Sunday, January 09, 2011

“We have met the enemy, and they are us”

As quite often happens, I take a pot-shot at Arizona politics — “If anyone was too poor and unfortunate to get a transplant, ice-flow for them, baby!” — and some idiot goes and shoots a congresswoman. In where else? Arizona.
News events quickly race ahead of my comments; making my comments stale and inappropriate.
A good friend of mine said “two thumbs up” regarding yesterday’s blog, but with Gabby Giffords fighting for her life, his congratulations seem unfortunately stale.
So now I fly this wondering if it too will become stale; the possibility Giffords might die.
The Pima County sheriff in Tucson, Clarence Dupnik, said it best. He’s worried about the vitriolic level of political discourse our nation has fallen to — that Arizona seems to be the nexus.
....the influence of blowhards on talk-radio and blind Internet-posts.
I’m reminded of a discussion I overheard a few months ago in the Canandaigua YMCA locker-room.
“Let’s go down to Washington, Joe. Take our guns and take out that Pelosi lady.”
Yep. As expounded in the Godfather movies, life is cheap. It doesn’t take much to kill someone.
I’m reminded of NY Republican gubernatorial candidate Carl Paladino versus reporter Fred Dicker: “I’ll take you out, buddy!”
A few well-placed bullets to change the course of history.
This all leaves me wondering about the value of the constitutional right to bear arms.
My brother firmly believes having a gun in his house would protect him from intruders. No matter more-than-likely that gun would kill him.
It’s a right I more-or-less agree with, except it presumes the rationality and temperance of the arms-bearers.
Yet we always seem to have irrational and intemperate arms-bearers, egged on by talk-radio and the Internet.
We seem to have acquiesced to frenzied attempts to offset terrorists.
Sometimes I wonder if we should more limit the right to bear arms, to offset the terrorists among us.
As Pogo said long ago: “We have met the enemy, and they are us.”

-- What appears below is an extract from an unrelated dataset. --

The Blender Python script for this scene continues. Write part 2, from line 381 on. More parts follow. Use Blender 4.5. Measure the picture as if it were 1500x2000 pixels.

• I work out in the Canandaigua YMCA exercise-gym. (“Canandaigua” [“cannan-DAY-gwuh”] is a small city to the east nearby where we live in Western NY. The city is also within a rural town called “Canandaigua.” The name is Indian, and means “Chosen Spot.” It’s about 15 miles away. —We live in the small rural town of West Bloomfield in Western NY, southeast of Rochester.)